Consider replacing your Youtube subscriptions + watching in the browser with RSS feeds of the channels + youtube-dl. [1]

My setup for a few years has been to have a "virtual desktop" for "media" that has the video downloads directory, RSS reader, and a terminal running a script. The script is essentially:

    while read -r url; do
        youtube-dl --... "$url"
    done
The RSS reader is configured with feeds of the channels I "subscribe" to, and configured to only show the titles of the articles, not the content. (I use newsboat with a custom article list to aggregate all articles from all feeds.)
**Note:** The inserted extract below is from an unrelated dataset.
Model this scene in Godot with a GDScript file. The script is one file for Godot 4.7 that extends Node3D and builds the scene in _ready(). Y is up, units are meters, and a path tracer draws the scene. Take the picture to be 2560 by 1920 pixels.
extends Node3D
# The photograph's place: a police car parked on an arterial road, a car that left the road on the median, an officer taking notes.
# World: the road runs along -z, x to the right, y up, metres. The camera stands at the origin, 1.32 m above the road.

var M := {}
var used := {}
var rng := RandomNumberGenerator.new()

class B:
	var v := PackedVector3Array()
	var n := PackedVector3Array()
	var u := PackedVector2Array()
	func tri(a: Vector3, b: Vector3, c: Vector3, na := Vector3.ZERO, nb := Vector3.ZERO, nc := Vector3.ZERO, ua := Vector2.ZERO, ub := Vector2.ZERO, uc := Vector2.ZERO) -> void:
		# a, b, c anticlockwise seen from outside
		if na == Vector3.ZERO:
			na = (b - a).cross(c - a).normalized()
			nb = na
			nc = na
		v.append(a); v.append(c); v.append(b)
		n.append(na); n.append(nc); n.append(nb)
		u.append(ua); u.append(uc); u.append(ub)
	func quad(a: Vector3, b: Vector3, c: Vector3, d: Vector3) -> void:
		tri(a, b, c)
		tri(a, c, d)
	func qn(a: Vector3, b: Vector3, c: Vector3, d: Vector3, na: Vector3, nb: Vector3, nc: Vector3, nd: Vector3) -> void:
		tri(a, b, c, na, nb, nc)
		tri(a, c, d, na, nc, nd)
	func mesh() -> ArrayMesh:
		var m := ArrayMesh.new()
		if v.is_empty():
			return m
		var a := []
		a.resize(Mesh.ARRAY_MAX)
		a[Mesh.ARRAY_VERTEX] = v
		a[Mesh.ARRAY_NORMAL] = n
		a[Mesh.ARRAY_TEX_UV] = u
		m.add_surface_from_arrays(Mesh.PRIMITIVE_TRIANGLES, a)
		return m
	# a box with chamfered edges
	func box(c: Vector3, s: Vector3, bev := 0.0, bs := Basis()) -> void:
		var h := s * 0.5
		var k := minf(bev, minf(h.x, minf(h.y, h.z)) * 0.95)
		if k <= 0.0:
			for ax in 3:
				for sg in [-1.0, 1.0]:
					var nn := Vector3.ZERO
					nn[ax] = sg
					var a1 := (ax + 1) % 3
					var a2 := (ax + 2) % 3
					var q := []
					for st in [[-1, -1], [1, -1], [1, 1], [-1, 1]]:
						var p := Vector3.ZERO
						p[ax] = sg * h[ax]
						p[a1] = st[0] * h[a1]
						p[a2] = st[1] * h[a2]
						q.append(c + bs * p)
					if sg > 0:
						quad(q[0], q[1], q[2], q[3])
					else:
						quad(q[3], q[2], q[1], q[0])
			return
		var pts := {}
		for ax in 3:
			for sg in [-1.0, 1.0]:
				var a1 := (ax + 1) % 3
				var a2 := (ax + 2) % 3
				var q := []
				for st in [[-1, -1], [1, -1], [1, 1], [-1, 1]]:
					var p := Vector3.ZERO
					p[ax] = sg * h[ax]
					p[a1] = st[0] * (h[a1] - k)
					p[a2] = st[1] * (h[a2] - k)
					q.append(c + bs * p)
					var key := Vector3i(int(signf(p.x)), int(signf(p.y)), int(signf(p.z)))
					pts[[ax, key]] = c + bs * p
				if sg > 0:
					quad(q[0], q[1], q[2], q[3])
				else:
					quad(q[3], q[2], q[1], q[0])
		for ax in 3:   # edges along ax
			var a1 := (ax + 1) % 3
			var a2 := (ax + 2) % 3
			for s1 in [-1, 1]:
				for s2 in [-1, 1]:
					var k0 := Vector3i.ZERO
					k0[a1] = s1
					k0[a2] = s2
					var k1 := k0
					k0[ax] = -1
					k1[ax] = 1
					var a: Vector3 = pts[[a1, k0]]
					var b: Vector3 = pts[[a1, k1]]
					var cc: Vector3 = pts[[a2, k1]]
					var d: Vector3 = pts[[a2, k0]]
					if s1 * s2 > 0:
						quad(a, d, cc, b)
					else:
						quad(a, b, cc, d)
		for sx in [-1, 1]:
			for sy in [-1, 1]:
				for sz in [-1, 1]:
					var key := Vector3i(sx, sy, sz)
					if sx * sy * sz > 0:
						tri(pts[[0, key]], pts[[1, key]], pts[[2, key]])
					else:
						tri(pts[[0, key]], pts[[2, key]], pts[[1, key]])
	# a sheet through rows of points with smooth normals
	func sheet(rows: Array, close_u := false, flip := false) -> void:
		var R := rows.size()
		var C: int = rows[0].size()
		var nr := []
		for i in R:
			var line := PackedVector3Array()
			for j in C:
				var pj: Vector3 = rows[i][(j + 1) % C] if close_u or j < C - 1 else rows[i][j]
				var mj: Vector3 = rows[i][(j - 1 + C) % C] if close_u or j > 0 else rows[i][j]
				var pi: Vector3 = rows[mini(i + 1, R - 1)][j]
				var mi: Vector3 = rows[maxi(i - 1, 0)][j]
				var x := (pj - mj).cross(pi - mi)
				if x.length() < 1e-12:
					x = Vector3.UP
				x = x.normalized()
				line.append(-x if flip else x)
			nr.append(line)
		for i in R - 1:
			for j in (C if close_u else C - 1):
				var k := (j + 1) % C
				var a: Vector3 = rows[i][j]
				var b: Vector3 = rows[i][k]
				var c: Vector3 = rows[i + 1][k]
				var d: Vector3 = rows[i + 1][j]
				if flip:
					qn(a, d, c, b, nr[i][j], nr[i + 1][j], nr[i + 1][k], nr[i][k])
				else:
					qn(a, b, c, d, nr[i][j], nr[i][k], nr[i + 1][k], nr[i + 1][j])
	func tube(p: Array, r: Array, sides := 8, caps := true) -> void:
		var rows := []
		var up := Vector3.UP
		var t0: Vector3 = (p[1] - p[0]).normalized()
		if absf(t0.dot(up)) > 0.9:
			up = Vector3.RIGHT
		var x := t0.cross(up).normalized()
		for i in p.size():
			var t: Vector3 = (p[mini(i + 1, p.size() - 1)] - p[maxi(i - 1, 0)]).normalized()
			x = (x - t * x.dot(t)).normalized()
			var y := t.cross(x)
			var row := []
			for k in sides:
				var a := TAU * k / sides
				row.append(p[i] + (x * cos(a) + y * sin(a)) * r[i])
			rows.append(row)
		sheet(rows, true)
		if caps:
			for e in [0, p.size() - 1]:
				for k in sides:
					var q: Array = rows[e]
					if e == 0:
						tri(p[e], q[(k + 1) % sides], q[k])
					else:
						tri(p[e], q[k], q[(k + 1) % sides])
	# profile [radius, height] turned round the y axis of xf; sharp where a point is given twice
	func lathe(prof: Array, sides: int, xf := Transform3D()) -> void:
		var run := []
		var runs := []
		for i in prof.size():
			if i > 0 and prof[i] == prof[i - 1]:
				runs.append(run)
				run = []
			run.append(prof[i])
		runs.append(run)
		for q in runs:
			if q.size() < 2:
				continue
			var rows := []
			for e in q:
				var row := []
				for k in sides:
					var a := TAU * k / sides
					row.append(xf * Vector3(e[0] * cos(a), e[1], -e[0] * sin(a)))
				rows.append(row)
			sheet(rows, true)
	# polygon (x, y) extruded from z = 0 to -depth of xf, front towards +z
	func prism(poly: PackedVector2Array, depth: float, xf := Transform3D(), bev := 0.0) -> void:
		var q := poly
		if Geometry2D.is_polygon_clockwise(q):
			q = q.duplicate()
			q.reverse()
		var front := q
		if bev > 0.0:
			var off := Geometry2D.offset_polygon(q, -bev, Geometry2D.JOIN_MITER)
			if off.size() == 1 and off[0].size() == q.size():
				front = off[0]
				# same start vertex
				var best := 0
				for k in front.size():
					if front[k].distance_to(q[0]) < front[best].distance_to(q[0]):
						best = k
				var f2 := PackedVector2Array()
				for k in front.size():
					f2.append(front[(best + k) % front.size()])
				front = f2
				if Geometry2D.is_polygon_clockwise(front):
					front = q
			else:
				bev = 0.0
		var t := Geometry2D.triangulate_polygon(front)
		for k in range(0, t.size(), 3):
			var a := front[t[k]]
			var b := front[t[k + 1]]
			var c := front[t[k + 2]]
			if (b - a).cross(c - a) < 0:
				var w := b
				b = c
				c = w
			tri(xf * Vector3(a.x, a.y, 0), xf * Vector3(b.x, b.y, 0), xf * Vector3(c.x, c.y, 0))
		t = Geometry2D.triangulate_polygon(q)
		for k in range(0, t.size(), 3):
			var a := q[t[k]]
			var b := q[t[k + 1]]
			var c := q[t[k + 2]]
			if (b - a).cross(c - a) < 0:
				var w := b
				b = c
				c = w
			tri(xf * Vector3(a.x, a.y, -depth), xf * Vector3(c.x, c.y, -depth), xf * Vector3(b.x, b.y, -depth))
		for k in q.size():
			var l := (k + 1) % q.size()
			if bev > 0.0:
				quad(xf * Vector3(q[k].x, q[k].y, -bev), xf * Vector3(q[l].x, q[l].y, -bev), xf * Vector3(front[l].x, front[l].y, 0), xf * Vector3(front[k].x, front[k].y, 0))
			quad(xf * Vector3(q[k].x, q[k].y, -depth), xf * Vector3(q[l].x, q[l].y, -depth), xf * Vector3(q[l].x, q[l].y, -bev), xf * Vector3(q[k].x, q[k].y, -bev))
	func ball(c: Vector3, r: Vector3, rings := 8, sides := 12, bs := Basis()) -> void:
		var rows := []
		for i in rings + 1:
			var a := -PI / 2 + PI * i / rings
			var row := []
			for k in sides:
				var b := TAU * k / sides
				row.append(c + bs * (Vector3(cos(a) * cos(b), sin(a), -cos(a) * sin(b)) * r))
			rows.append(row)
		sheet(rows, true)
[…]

Every so often during the day, I switch to that virtual desktop, check if the RSS reader has new unread articles, copy-paste each URL from the reader to the terminal, delete the articles from the reader list, and then leave the terminal downloading the videos in sequence.

I have DSL but even then videos download faster than I can watch them (which is something youtube.com in the browser is unable to do, even though I configured youtube-dl to download the highest quality <= my monitor size). So I just make sure to queue the videos from the channels that make smaller videos first (ie live action stuff rather than video games), so I can start watching while the rest are downloading in the background.

[1]: Of course you can remain subscribed to the channels on youtube.com if you wish to contribute to their subscriptions count. I assume youtube-dl'ing a video counts towards its views count too.


I attempted going down the route of blocking completely but I always come back after missing at least one too good video, or if a song isn't being streamed on Spotify. I do agree that the majority of Youtube isn't of good use for anyone.